When he asked the waiter to display the coffee beans on the dinner table to say, “I Love You, (after our second rendezvous), I thought to myself, ok… you don’t know what you’re getting into entering my realm.  It’s too early to romance me with those three little words, but okay, let’s go. Show me what you got!


As time passed on, he was macho, confident, and adventurous, but not perfect. He was charming, nice, and passionate, but not a leader.  Suddenly, things changed for him, he probably didn’t forsee a great loss, he didn’t see a relocation in his future.  He became even less fortunate in this love experience.  I knew he wasn’t “the right 1” but I wanted to ride it out til the very end.  I did. 
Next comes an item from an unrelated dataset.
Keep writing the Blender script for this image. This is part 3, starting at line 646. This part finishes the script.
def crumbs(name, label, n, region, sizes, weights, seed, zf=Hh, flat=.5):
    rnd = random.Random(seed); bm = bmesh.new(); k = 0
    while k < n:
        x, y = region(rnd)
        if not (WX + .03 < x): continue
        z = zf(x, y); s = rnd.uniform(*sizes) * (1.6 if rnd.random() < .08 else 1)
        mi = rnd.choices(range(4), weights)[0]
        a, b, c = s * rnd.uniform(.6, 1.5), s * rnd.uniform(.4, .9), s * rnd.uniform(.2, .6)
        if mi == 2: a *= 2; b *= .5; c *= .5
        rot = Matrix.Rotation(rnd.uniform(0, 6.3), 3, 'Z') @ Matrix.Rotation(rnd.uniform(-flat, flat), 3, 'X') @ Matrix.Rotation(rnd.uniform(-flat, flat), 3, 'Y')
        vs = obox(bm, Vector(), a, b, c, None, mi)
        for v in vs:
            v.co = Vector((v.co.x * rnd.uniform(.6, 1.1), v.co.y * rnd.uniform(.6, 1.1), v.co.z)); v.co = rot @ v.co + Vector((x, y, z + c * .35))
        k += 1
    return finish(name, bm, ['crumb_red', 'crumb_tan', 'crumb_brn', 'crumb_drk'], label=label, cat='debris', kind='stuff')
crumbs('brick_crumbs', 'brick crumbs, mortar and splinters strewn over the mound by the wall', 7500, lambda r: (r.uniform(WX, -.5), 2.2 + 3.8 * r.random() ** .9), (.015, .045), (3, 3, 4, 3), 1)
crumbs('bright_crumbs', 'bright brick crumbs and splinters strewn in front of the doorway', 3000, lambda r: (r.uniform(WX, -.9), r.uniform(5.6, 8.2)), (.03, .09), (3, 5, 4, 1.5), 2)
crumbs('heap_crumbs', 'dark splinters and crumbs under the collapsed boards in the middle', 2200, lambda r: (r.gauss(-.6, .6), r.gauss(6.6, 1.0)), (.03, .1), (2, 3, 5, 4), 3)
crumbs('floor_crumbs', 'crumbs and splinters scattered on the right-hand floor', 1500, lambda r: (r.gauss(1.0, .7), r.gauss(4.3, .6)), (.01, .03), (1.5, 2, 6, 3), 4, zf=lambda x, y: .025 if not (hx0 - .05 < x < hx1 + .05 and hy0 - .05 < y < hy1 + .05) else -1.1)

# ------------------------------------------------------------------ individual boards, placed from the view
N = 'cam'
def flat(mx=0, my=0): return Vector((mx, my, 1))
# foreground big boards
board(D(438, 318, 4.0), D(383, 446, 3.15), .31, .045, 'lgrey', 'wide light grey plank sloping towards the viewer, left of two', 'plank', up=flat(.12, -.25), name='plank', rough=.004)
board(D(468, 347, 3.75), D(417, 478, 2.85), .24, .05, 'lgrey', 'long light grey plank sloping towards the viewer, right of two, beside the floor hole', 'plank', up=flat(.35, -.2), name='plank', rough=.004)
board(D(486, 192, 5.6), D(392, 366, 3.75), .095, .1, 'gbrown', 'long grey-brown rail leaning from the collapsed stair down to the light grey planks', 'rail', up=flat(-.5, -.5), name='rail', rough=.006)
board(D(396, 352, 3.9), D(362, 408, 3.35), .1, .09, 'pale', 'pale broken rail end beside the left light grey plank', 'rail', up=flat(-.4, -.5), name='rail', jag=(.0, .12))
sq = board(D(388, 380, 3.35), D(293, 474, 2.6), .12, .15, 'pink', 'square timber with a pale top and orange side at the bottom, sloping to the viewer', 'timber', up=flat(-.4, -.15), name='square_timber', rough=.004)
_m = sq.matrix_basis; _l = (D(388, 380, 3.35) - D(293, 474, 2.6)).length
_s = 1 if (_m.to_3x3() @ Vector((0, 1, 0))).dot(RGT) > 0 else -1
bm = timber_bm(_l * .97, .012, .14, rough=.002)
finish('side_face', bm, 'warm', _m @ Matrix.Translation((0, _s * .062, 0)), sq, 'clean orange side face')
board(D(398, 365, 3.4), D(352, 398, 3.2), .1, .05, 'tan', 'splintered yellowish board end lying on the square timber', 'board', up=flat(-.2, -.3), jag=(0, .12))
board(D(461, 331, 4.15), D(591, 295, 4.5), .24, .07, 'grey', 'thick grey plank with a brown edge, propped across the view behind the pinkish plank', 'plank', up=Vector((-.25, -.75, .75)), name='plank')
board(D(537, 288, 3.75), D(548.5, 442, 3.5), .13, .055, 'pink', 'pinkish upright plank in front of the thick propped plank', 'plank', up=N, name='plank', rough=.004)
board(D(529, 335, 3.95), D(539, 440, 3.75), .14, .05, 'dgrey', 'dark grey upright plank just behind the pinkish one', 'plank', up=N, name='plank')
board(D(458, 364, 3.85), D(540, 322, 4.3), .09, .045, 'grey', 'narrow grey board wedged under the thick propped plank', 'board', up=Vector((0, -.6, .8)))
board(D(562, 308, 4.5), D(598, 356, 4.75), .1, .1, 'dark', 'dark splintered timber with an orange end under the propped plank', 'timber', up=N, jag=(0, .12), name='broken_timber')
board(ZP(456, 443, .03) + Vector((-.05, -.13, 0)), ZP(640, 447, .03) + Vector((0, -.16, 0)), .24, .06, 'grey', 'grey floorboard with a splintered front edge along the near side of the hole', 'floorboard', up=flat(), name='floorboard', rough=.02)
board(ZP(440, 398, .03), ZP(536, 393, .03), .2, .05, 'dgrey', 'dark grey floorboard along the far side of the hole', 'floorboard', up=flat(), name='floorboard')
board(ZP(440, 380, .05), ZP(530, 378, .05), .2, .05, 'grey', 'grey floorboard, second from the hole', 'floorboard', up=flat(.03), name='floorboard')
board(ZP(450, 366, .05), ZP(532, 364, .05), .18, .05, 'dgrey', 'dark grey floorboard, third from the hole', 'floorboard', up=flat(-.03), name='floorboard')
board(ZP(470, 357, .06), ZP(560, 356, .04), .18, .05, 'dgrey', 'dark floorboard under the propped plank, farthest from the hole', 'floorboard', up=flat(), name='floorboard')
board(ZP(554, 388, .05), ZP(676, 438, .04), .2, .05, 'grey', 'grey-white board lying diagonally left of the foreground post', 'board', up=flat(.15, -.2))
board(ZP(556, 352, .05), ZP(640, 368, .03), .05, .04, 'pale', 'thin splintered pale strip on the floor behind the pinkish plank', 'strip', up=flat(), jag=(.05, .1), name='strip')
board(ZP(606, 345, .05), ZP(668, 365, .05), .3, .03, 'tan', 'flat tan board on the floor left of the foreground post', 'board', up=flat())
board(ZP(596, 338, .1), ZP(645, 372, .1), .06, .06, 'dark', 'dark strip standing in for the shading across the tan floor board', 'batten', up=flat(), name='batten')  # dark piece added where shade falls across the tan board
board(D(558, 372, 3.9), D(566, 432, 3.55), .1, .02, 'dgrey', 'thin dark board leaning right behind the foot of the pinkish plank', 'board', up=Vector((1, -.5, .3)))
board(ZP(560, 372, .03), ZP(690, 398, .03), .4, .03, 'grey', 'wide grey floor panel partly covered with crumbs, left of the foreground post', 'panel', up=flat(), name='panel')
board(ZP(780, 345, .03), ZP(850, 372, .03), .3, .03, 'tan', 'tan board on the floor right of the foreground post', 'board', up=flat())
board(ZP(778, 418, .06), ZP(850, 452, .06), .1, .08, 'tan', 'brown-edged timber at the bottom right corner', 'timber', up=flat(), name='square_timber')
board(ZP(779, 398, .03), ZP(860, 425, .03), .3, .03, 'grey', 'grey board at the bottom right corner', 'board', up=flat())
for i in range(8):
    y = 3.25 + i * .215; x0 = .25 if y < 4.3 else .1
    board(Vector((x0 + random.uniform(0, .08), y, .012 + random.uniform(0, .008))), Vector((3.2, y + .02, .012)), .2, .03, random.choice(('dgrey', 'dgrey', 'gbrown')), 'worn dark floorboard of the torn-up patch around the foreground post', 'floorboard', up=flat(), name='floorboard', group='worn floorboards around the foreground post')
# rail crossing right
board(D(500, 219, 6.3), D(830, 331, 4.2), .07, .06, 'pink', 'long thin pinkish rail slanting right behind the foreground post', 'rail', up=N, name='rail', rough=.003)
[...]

I used to beat myself up about being in a relationship for too long.  I would try to walk away, but end up going right back because I wasn’t ready to live without him.  

He was amazing to me.  But I kept saying, I am trusting in you Lord.  I knew one day I would be able to say,  “You can walk away.”   

I have to admit, it’s hard to let go when you love someone. I knew I loved him from the very beginning, because I had that experience in love. 

I’m grateful for the release!  It’s a release with peace.  No need to go back, because I know that I gave him the best love I had to give.

If you are in the love experience, there’s a valuable lesson for you.  Trust yourself to go through the process and if you need to release, just trust in the Lord.  He will release you.